Assim, mercê da nossa evolução histórica e da ingratidão agro-climática, encontra-se hoje o País no seguinte contraste demográfico: o Noroeste com mais de duzentos habitantes por quilómetro quadrado (o distrito do Pôrto com mais de trezentos) e todo o Alentejo com menos de quarenta.

A nossa densidade média da população é um absurdo aritmético. Por outro lado, mantemos uma enorme emigração, de cêrca ou mais de cinqüenta mil pessoas por ano, emquanto está quási tudo por fazer em Portugal para o aproveitamento dos nossos recursos naturais.

As imposições legais para maior e melhor cultivo da terra, que tam claras e violentas ficaram expressas na lei das sesmarias de D. Fernando, não deram resultado suficiente.

As riquezas orientais, o ouro e as pedrarias do Brasil libertaram-nos, por sé- culos, de cultivar as nossas terras, porque o estrangeiro fornecia-nos tudo em troca daqueles valores.

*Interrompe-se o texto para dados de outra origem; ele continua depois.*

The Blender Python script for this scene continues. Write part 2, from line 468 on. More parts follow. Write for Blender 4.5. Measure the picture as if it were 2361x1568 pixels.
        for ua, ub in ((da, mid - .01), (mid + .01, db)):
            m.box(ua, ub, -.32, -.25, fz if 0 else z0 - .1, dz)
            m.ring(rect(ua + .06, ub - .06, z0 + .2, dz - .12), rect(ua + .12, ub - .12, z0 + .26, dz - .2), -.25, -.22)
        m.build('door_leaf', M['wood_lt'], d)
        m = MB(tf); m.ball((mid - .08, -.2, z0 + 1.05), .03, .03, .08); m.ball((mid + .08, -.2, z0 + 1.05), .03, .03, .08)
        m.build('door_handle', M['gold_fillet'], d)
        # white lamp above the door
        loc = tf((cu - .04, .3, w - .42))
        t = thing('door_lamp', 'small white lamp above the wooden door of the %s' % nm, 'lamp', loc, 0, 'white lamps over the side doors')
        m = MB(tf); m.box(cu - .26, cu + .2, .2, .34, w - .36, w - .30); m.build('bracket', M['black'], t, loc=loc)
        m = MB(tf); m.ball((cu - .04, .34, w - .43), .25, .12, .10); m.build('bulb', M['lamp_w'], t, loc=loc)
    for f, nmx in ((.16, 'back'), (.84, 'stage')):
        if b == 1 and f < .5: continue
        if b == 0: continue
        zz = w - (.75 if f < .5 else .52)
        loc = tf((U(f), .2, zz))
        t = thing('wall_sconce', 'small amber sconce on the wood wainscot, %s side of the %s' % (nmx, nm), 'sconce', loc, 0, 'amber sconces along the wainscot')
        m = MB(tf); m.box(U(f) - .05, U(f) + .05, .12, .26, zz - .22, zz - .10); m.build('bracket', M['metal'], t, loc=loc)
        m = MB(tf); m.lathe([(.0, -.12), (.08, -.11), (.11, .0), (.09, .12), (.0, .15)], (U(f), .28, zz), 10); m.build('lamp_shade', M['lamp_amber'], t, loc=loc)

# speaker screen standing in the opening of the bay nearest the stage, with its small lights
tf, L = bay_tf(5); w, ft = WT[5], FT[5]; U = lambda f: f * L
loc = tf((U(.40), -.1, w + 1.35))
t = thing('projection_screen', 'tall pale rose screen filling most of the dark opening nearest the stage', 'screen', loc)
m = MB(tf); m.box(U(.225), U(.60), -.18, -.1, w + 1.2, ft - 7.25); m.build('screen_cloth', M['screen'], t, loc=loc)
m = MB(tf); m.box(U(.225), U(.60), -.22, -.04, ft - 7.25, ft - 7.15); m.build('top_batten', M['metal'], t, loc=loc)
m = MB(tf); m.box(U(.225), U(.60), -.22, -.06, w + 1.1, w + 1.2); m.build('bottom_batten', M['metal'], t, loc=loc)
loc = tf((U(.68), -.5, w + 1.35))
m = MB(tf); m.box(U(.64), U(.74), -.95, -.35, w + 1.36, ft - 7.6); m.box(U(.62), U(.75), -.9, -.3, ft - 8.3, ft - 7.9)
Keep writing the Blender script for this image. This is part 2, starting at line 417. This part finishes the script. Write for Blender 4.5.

Depois os bens nacionais, nas guerras dos empregos públicos, os empréstimos do estrangeiro e por fim a emigração permitiram que nunca fôsse imposta a Portugal a necessidade do cultivo regular do nosso vastíssimo quadro geográfico e o aproveitamento dos seus recursos naturais, porque nunca nos faltavam assim elementos para o nosso equilíbrio económico e financeiro.

Mudaram, no emtanto, as circunstâncias: a fonte dos empréstimos está a esgotar-
-se; a colocação lucrativa dos nossos emigrantes na França e nas Américas está incerta; e por seu turno é premente como nunca a necessidade de produzirmos suficiência de trigo, de milha, de carne, de legumes e das restantes substâncias alimentícias, assim como das matérias primas fundamentais oriundas do solo.

A legislação de Mousinho da Silveira, acabando com os privilégios antigos, no terremoto legislativo de Abril a Agosto de 1832, não promoveu nem outro arranjo agrário, com estímulo forte à propriedade mediana e à fundação de muitas aldeias na terra de feitio alentejano, nem melhor cultivo.